## RECORD EXCERPTS
[Start]

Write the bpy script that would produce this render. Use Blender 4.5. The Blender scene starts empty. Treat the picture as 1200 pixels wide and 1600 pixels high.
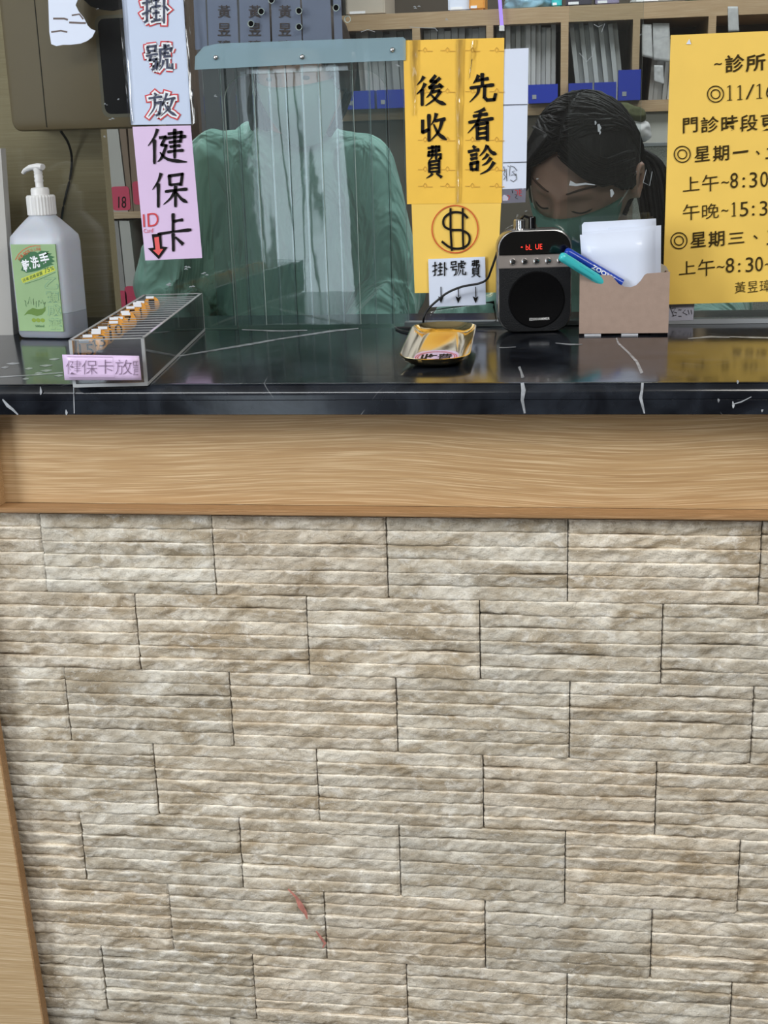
import bpy, bmesh, math, random
import numpy as np
from mathutils import Vector, Matrix, noise
random.seed(7)
C = bpy.context.scene.collection
SC = bpy.context.scene

# ------------------------------------------------------------------ camera
F_PX = 2050.0
PITCH, YAW, ROLL = (math.radians(a) for a in (16.125, -8.323, -1.749))
CAM = Vector((0.0, -1.2, 1.321))
_cp, _sp, _cy, _sy, _cr, _sr = math.cos(PITCH), math.sin(PITCH), math.cos(YAW), math.sin(YAW), math.cos(ROLL), math.sin(ROLL)
FW = Vector((_sy*_cp, _cy*_cp, -_sp)); RT0 = Vector((_cy, -_sy, 0)); UP0 = RT0.cross(FW)
RT = _cr*RT0 + _sr*UP0; UP = -_sr*RT0 + _cr*UP0
cd = bpy.data.cameras.new('camera'); cam = bpy.data.objects.new('camera', cd); C.objects.link(cam)
cd.sensor_fit = 'HORIZONTAL'; cd.sensor_width = 36; cd.lens = F_PX/1200*36; cd.clip_start = 0.02
cam.matrix_world = Matrix(((RT.x, UP.x, -FW.x, CAM.x), (RT.y, UP.y, -FW.y, CAM.y), (RT.z, UP.z, -FW.z, CAM.z), (0, 0, 0, 1)))
SC.camera = cam
SC.view_settings.view_transform = 'Standard'; SC.view_settings.look = 'None'
SC.view_settings.gamma = 1; SC.view_settings.use_curve_mapping = False
SC.view_settings.exposure = 0.0
SC.cycles.transparent_max_bounces = 64; SC.cycles.max_bounces = 14

def ray(x, y): return FW + RT*((x-600)/F_PX) - UP*((y-800)/F_PX)
def P(x, y, Y):                                   # photo direction met with the upright plane at depth Y
    d = ray(x, y); return CAM + d*((Y-CAM.y)/d.y)
def PZ(x, y, z):                                  # ... with the level plane at height z
    d = ray(x, y); return CAM + d*((z-CAM.z)/d.z)

# ------------------------------------------------------------------ light
w = bpy.data.worlds.new('world'); SC.world = w; w.use_nodes = True
w.node_tree.nodes['Background'].inputs[0].default_value = (0.75, 0.87, 1.0, 1)
w.node_tree.nodes['Background'].inputs[1].default_value = 1.0
def area(name, loc, target, sx, sy, power, col):
    l = bpy.data.lights.new(name, 'AREA'); l.shape = 'RECTANGLE'; l.size = sx; l.size_y = sy; l.energy = power; l.color = col
    o = bpy.data.objects.new(name, l); C.objects.link(o); o.location = loc
    o.rotation_euler = (Vector(target)-Vector(loc)).to_track_quat('-Z', 'Y').to_euler(); return o
area('left_key_light', (-2.35, -1.7, 1.75), (-0.1, 0.1, 0.95), 1.3, 1.5, 62, (0.93, 0.97, 1.0))  # added key light from the left front; no window stands there
area('ceiling_lamp_waiting', (0.9, -1.3, 2.52), (0.4, -0.7, 0), 1.2, 0.6, 34, (1.0, 0.97, 0.92))
area('ceiling_lamp_waiting_far', (-0.9, -2.2, 2.52), (-0.9, -2.2, 0), 1.2, 0.6, 22, (0.95, 0.98, 1.0))
area('ceiling_lamp_office', (0.3, 1.5, 2.52), (0.3, 1.5, 0), 1.2, 0.5, 24, (0.96, 0.98, 1.0))
area('ceiling_lamp_office_left', (-0.9, 1.3, 2.52), (-0.9, 1.3, 0), 0.8, 0.5, 11, (0.96, 0.98, 1.0))

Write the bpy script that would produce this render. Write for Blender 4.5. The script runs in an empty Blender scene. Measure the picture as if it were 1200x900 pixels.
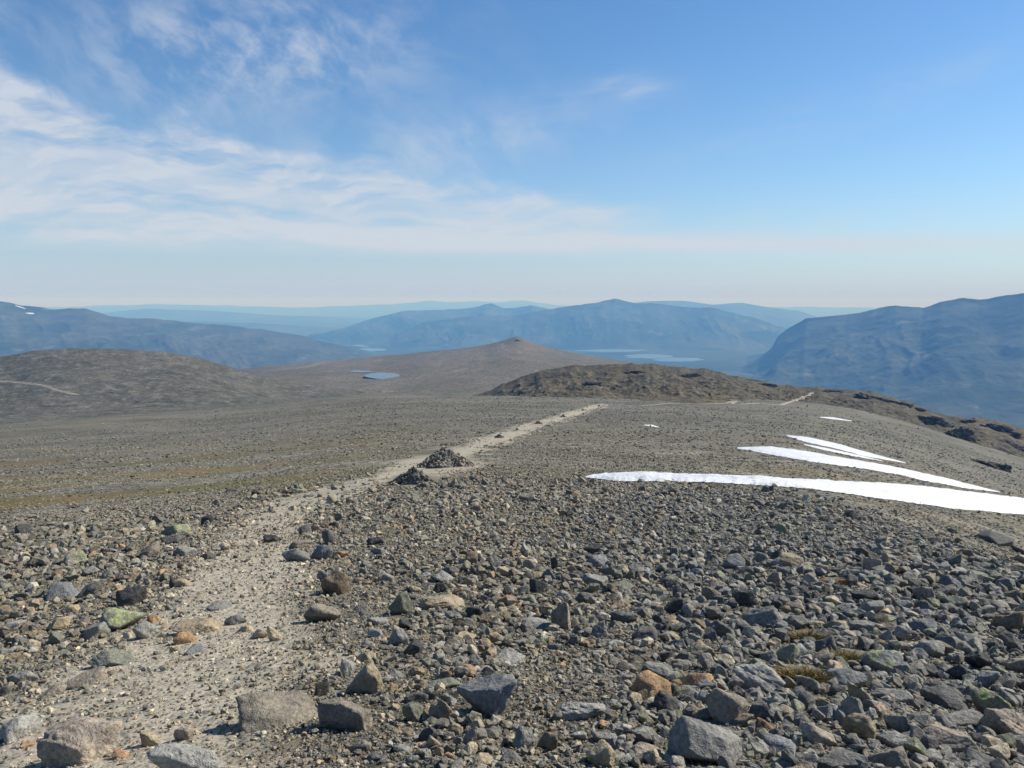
import bpy, bmesh, math, random
import numpy as np
from mathutils import Vector, Matrix, Euler, Quaternion
from mathutils.bvhtree import BVHTree

R = math.radians
sc = bpy.context.scene
COL = sc.collection
rng = np.random.default_rng(7)
random.seed(7)

# ------------------------------------------------------------------ camera model (photo is 1200x900)
FPX = 906.0
HOR = 352.0
PITCH = math.atan((450 - HOR) / FPX)
EYE = np.array([0.0, 0.0, 0.0])          # eye at the origin, ground about 1.6 m below
CP, SP = math.cos(PITCH), math.sin(PITCH)

def pdir(px, py):
    """direction (x right, y forward, z up) through a photo pixel"""
    u = (np.asarray(px, float) - 600) / FPX
    v = (450 - np.asarray(py, float)) / FPX
    return np.stack([u + 0 * v, CP + SP * v + 0 * u, -SP + CP * v + 0 * u], -1)

def toaz(px, py):
    d = pdir(px, py)
    h = np.hypot(d[..., 0], d[..., 1])
    return np.arctan2(d[..., 0], d[..., 1]), -d[..., 2] / h

def project(x, y, z):
    fwd = y * CP - z * SP
    up = y * SP + z * CP
    fwd = np.where(fwd > 0.05, fwd, 0.05)
    return 600 + FPX * x / fwd, 450 - FPX * up / fwd

# ------------------------------------------------------------------ noise
def _hash(ix, iy, iz, seed):
    h = (ix.astype(np.int64) * 374761393 + iy.astype(np.int64) * 668265263 + iz.astype(np.int64) * 2147483647 + seed * 1274126177) & 0xFFFFFFFF
    h = ((h ^ (h >> 13)) * 1274126177) & 0xFFFFFFFF
    h = ((h ^ (h >> 15)) * 2246822519) & 0xFFFFFFFF
    return ((h ^ (h >> 16)) & 0xFFFFFF) / float(0xFFFFFF)

def noise2(x, y, seed=0):
    ix, iy = np.floor(x), np.floor(y)
    fx, fy = x - ix, y - iy
    ux, uy = fx * fx * fx * (fx * (fx * 6 - 15) + 10), fy * fy * fy * (fy * (fy * 6 - 15) + 10)
    z = np.zeros_like(ix)
    a = _hash(ix, iy, z, seed); b = _hash(ix + 1, iy, z, seed)
    c = _hash(ix, iy + 1, z, seed); d = _hash(ix + 1, iy + 1, z, seed)
    return (a + (b - a) * ux + (c - a) * uy + (a - b - c + d) * ux * uy) * 2 - 1

def fbm2(x, y, oct=4, seed=0, gain=0.5):
    s = np.zeros_like(np.asarray(x, float)); a = 1.0; t = 0
    for o in range(oct):
        s += a * noise2(x * 2 ** o + 17.3 * o, y * 2 ** o - 9.1 * o, seed + o); t += a; a *= gain
    return s / t

def ridged2(x, y, oct=4, seed=0):
    s = np.zeros_like(np.asarray(x, float)); a = 1.0; t = 0
    for o in range(oct):
        s += a * (1 - 2 * np.abs(noise2(x * 2 ** o + 5.3 * o, y * 2 ** o + 3.1 * o, seed + o))); t += a; a *= .5
    return s / t

def noise3(p, seed=0):
    i = np.floor(p); f = p - i
    u = f * f * (3 - 2 * f)
    out = 0
    for dx in (0, 1):
        for dy in (0, 1):
            for dz in (0, 1):
                w = (u[:, 0] if dx else 1 - u[:, 0]) * (u[:, 1] if dy else 1 - u[:, 1]) * (u[:, 2] if dz else 1 - u[:, 2])
                out = out + w * _hash(i[:, 0] + dx, i[:, 1] + dy, i[:, 2] + dz, seed)
    return out * 2 - 1

def fbm3(p, oct=3, seed=0):
    s = 0; a = 1.0; t = 0
    for o in range(oct):
        s = s + a * noise3(p * 2 ** o + 7.7 * o, seed + o); t += a; a *= .5
    return s / t

def sstep(a, b, x):
    t = np.clip((x - a) / (b - a), 0, 1)
    return t * t * (3 - 2 * t)

# ------------------------------------------------------------------ terrain height
_R = np.array([0, 3, 5, 8, 14, 22, 30, 45, 60, 90, 120, 180, 250, 330, 400, 460, 520, 600, 700, 900, 1200, 2000, 3000, 4200, 6000, 90000.])
_T = np.array([-1.6, -1.92, -2.5, -3.35, -4.6, -6.2, -7.8, -10.3, -12.9, -17.6, -22, -30.3, -38.5, -46.6, -53.2, -57.6, -62, -77, -110, -180, -260, -450, -640, -750, -752, -752])
_g = np.linspace(0, math.log(90001), 3000)
_zg = np.interp(np.exp(_g) - 1, _R, _T)
_k = np.hanning(61); _k /= _k.sum()
_zs = np.convolve(np.pad(_zg, 30, mode='edge'), _k, mode='valid')

LAKES = []
for _x, _y, _r in ((700, 411, 1500), (745, 411, 1500), (760, 417.5, 1500), (798, 422, 1500), (422, 405.5, 1200), (432, 410, 1200)):
    _d = pdir(_x, _y); _k = -750 / _d[2]; LAKES.append((_d[0] * _k, _d[1] * _k, _r))

def H(x, y):
    r = np.hypot(x, y); a = np.degrees(np.arctan2(x, y))
    z = np.interp(np.log1p(r), _g, _zs)
    near = 1 - sstep(1200, 2500, r)
    drop = .088 * sstep(19, 46, a) * (1 - .6 * sstep(90, 170, a)) + .014 * sstep(8, 24, -a)
    z = z - r * drop * sstep(10, 40, r) * near
    z = z + near * (2.2 * sstep(60, 300, r) * fbm2(x / 130, y / 130, 3, 3)
                    + .45 * sstep(18, 70, r) * fbm2(x / 22, y / 22, 3, 11)
                    + .09 * sstep(3, 9, r) * fbm2(x / 3.1, y / 3.1, 2, 21))
    z = z + .022 * fbm2(x / .55, y / .55, 2, 31) * (1 - sstep(12, 24, r))
    vn = np.maximum(fbm2(x / 2600, y / 2600, 4, 41) - .05, -.1)
    for lx, ly, lr in LAKES: vn = vn * (1 - np.exp(-(((x - lx) / lr) ** 2 + ((y - ly) / lr) ** 2)))
    z = z + (1 - near) * 40 * vn * sstep(2500, 5000, r)
    return z

# path: photo rows and their left / right edges (used once, to lay the path on the ground)
PATH = [(960, -90, 390), (900, -60, 350), (850, -20, 335), (800, 40, 350), (760, 105, 362), (720, 168, 366), (680, 205, 366), (650, 236, 356), (620, 262, 356),
        (600, 290, 376), (588, 312, 402), (575, 358, 436), (560, 415, 474), (548, 452, 506), (540, 484, 536), (532, 518, 560), (520, 540, 588),
        (511, 570, 614), (503, 596, 634), (496, 620, 652), (489, 645, 674), (483, 664, 690), (478, 682, 704), (474, 698, 712)]
_py = np.array([p[0] for p in PATH][::-1], float); _pl = np.array([p[1] for p in PATH][::-1], float); _pr = np.array([p[2] for p in PATH][::-1], float)

def pathness(x, y, z, soft=1.0):
    px, py = project(x, y, z)
    L = np.interp(py, _py, _pl); Rr = np.interp(py, _py, _pr)
    w = (Rr - L)
    n = fbm2(x / 1.1, y / 1.1, 4, 77) * .34 * w
    n = n + fbm2(x / 7, y / 7, 3, 79) * .5 * w * sstep(25, 60, np.hypot(x, y))
    e = np.minimum(px - L, Rr - px) + n
    m = sstep(-.22 * soft, .27, e / np.maximum(w, 1))
    br = (1 - sstep(3.5, 7, np.abs(py - 545))) * sstep(480, 505, px) * (1 - sstep(555, 590, px))   # trodden spur past the cairns
    m = np.maximum(m, .8 * br)
    m = np.maximum(m, .9 * (1 - sstep(.6, 1.15, np.hypot((px - 512) / 58, (py - 546) / 13) + .25 * fbm2(x / 2, y / 2, 2, 5))))
    m = m * (.80 + .2 * fbm2(x / .9, y / .9, 3, 83))
    return np.clip(m, 0, 1) * (y > .2) * sstep(471, 476, py) * (np.hypot(x, y) < 700)

def grass_amt(x, y):
    r = np.hypot(x, y)
    n = sstep(-.25, .3, fbm2(x / 26, y / 9, 3, 91) + .25 * fbm2(x / 4, y / 4, 2, 93))
    return n * sstep(16, 40, r) * (.4 + .8 * sstep(-.02, .5, -x / np.maximum(y, 1)))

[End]

## TASK DESCRIPTION
Give back, unchanged, each line from the one containing "Write the bpy script that would produce this render. Write" through the one containing "return 600 +". Pictures are to be left out.

## TASK RESPONSE
Write the bpy script that would produce this render. Write for Blender 4.5. The script runs in an empty Blender scene. Measure the picture as if it were 1200x900 pixels.
import bpy, bmesh, math, random
import numpy as np
from mathutils import Vector, Matrix, Euler, Quaternion
from mathutils.bvhtree import BVHTree

R = math.radians
sc = bpy.context.scene
COL = sc.collection
rng = np.random.default_rng(7)
random.seed(7)

# ------------------------------------------------------------------ camera model (photo is 1200x900)
FPX = 906.0
HOR = 352.0
PITCH = math.atan((450 - HOR) / FPX)
EYE = np.array([0.0, 0.0, 0.0])          # eye at the origin, ground about 1.6 m below
CP, SP = math.cos(PITCH), math.sin(PITCH)

def pdir(px, py):
    """direction (x right, y forward, z up) through a photo pixel"""
    u = (np.asarray(px, float) - 600) / FPX
    v = (450 - np.asarray(py, float)) / FPX
    return np.stack([u + 0 * v, CP + SP * v + 0 * u, -SP + CP * v + 0 * u], -1)

def toaz(px, py):
    d = pdir(px, py)
    h = np.hypot(d[..., 0], d[..., 1])
    return np.arctan2(d[..., 0], d[..., 1]), -d[..., 2] / h

def project(x, y, z):
    fwd = y * CP - z * SP
    up = y * SP + z * CP
    fwd = np.where(fwd > 0.05, fwd, 0.05)
    return 600 + FPX * x / fwd, 450 - FPX * up / fwd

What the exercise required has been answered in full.